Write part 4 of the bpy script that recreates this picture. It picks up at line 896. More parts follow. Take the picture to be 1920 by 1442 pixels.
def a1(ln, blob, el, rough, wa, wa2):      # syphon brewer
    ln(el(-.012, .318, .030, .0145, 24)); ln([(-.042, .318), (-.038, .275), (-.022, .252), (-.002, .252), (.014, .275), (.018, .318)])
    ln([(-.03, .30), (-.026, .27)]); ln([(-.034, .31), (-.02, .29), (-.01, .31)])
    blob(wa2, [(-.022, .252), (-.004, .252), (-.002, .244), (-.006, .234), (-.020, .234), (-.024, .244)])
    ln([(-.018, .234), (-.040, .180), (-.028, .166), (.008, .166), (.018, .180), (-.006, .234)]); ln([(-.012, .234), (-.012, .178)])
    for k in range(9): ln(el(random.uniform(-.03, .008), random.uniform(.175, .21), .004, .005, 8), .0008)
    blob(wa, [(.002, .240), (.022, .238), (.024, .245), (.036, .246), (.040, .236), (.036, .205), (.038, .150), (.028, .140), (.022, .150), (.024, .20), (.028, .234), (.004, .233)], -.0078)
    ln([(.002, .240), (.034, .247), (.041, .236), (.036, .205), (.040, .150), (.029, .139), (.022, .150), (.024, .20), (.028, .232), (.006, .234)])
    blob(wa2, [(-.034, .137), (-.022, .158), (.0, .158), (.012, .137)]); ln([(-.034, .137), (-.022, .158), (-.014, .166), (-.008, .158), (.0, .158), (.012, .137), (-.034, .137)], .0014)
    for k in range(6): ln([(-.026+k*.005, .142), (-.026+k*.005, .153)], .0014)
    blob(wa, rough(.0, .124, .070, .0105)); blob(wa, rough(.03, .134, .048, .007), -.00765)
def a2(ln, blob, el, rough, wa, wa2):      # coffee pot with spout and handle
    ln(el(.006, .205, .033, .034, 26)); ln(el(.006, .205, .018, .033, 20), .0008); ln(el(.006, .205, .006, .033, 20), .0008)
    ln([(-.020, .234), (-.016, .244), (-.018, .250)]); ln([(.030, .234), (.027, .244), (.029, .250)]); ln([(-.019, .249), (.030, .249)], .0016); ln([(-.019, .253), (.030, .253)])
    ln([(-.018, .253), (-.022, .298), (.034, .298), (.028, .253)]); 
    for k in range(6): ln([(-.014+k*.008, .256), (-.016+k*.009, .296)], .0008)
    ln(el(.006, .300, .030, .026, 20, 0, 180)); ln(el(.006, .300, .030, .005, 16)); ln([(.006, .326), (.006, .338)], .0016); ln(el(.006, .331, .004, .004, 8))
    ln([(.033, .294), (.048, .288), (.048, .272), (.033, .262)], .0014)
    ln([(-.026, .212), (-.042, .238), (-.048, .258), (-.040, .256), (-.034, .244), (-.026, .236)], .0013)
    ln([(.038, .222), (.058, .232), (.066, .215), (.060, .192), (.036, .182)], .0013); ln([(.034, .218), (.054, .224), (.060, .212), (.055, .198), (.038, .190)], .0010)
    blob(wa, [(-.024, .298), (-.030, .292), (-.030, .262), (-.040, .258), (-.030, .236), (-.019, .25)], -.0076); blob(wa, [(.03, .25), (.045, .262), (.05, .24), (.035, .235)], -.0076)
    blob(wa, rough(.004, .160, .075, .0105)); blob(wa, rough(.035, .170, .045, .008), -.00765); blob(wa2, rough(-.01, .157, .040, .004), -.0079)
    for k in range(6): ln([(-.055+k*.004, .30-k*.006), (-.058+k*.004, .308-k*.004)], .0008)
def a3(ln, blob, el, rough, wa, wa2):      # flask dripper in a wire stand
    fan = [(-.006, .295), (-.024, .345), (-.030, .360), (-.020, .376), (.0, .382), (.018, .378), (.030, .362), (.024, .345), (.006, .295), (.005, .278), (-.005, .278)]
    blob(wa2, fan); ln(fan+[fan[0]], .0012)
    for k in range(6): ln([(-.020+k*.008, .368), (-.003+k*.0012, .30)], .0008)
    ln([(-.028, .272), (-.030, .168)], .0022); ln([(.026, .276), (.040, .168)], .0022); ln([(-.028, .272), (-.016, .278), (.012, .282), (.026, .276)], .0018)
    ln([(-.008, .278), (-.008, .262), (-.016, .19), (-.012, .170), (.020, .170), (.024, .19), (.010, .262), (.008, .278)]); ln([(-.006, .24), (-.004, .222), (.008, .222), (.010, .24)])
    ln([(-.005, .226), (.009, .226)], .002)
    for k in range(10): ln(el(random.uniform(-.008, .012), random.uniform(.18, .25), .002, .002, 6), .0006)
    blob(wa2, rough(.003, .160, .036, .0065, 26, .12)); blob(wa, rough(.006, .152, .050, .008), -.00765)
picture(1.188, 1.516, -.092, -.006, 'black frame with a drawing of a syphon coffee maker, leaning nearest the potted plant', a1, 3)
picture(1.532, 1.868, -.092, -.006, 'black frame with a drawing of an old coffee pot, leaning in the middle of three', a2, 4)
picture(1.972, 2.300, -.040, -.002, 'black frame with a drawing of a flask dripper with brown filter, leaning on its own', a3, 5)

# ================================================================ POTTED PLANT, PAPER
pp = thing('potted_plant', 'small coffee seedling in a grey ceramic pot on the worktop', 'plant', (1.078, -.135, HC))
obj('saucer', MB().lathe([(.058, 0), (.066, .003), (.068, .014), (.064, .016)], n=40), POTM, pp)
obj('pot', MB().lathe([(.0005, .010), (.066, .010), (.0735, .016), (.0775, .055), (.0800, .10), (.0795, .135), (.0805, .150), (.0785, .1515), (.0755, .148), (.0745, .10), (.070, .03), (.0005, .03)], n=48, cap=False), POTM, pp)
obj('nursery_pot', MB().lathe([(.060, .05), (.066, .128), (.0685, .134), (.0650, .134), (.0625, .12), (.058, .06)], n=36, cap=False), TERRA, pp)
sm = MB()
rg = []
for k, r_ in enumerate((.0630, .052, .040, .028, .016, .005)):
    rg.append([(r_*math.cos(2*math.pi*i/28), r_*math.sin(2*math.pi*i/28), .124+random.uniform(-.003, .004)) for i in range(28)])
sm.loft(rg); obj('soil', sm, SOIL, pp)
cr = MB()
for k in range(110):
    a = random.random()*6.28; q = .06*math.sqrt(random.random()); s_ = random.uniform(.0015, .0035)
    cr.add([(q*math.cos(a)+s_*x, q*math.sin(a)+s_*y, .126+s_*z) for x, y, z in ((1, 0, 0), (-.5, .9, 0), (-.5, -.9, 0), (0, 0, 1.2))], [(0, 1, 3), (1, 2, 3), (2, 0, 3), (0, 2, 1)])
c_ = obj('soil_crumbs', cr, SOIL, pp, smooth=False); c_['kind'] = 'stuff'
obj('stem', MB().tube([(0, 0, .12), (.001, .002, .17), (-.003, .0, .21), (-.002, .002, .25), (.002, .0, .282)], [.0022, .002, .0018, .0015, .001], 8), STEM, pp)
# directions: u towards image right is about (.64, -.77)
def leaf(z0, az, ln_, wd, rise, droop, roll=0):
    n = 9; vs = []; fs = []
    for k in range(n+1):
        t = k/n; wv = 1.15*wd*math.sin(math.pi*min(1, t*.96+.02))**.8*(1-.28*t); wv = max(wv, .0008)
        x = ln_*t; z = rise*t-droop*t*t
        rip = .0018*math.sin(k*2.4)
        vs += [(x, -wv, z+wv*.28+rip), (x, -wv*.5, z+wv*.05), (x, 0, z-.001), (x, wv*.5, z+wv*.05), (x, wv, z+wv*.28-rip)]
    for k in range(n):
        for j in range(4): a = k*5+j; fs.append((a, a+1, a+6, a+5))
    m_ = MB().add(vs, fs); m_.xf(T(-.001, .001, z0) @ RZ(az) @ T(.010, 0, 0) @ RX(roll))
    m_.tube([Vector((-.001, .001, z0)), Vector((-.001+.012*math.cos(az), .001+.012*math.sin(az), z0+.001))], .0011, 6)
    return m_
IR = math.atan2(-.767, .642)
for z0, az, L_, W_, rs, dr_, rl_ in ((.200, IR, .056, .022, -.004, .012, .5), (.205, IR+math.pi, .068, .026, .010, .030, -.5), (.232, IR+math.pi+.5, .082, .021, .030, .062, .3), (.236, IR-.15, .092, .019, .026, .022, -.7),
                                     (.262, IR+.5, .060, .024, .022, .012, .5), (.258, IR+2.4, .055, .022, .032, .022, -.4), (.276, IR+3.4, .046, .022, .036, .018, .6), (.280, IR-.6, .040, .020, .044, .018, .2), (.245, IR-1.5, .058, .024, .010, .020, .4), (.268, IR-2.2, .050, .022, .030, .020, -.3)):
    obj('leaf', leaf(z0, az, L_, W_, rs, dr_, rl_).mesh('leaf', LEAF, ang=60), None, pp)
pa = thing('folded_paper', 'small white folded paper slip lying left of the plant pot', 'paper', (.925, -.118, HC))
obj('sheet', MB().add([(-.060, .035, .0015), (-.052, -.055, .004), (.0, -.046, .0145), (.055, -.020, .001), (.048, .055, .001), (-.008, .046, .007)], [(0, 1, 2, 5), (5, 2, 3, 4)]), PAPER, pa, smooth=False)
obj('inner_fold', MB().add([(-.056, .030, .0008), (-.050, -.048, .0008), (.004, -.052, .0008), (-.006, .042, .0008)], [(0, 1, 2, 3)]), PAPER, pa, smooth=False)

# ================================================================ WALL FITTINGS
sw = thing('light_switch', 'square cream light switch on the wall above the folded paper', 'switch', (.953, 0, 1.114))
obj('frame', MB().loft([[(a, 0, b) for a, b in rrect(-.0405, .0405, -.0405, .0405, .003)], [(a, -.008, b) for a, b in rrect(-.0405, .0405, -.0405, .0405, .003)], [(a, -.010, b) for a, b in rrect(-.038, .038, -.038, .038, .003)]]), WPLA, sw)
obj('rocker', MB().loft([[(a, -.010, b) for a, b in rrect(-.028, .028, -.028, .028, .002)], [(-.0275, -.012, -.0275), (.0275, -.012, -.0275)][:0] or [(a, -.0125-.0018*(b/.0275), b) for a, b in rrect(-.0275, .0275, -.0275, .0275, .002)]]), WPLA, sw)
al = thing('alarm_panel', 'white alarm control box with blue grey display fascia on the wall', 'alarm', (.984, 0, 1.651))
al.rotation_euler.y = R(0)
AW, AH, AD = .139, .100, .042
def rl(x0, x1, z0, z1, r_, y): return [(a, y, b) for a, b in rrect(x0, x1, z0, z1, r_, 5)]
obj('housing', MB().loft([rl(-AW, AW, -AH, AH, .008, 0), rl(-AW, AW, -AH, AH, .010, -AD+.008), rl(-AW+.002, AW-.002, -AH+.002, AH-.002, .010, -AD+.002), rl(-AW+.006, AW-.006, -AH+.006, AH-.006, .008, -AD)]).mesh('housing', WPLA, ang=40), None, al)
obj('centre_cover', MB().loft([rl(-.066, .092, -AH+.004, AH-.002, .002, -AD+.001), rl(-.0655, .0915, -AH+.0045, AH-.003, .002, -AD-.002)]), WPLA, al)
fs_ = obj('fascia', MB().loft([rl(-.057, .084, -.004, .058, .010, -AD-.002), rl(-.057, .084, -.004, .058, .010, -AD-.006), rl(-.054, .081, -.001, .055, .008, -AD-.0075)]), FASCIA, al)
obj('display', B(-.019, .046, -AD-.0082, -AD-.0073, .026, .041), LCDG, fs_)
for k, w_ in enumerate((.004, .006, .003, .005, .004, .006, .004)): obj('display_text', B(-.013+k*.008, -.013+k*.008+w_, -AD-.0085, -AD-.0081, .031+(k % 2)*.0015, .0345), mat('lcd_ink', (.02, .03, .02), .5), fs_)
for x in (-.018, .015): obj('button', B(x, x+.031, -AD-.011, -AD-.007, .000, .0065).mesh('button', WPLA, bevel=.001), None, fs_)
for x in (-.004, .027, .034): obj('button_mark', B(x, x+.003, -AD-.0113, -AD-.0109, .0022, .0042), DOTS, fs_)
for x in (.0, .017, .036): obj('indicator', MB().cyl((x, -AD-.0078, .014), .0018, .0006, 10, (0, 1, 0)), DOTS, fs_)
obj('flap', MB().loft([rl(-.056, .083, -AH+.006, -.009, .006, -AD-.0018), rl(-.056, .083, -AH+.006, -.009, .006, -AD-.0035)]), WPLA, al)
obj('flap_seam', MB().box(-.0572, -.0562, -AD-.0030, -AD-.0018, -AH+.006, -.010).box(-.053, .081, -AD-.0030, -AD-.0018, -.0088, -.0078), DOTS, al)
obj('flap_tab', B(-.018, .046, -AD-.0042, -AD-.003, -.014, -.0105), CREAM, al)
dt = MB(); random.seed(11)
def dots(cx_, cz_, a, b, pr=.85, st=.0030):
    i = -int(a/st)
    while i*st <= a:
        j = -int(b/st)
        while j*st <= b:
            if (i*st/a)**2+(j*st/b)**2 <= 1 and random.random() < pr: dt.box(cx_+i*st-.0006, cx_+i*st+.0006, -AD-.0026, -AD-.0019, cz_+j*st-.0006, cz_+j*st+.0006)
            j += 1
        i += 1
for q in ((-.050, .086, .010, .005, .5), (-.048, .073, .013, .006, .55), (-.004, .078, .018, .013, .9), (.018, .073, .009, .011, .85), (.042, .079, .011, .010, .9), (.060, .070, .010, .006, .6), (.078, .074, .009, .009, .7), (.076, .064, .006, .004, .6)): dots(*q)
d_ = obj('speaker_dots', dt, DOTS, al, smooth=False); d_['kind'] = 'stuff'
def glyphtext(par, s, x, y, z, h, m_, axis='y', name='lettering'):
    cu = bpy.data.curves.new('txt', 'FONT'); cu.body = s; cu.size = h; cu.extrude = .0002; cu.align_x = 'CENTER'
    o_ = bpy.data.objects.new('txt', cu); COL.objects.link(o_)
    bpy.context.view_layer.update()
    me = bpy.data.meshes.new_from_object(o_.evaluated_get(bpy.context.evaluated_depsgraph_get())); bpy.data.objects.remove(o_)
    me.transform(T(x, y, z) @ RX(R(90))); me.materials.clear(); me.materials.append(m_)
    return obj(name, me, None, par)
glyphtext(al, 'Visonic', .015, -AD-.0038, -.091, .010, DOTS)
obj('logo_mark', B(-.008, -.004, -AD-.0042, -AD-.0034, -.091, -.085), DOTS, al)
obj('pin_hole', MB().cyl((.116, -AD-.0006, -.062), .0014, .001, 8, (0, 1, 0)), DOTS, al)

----

Set task ▸ In the lines above, find each one with "picture" and list it.

Response ▸
Write part 4 of the bpy script that recreates this picture. It picks up at line 896. More parts follow. Take the picture to be 1920 by 1442 pixels.
picture(1.188, 1.516, -.092, -.006, 'black frame with a drawing of a syphon coffee maker, leaning nearest the potted plant', a1, 3)
picture(1.532, 1.868, -.092, -.006, 'black frame with a drawing of an old coffee pot, leaning in the middle of three', a2, 4)
picture(1.972, 2.300, -.040, -.002, 'black frame with a drawing of a flask dripper with brown filter, leaning on its own', a3, 5)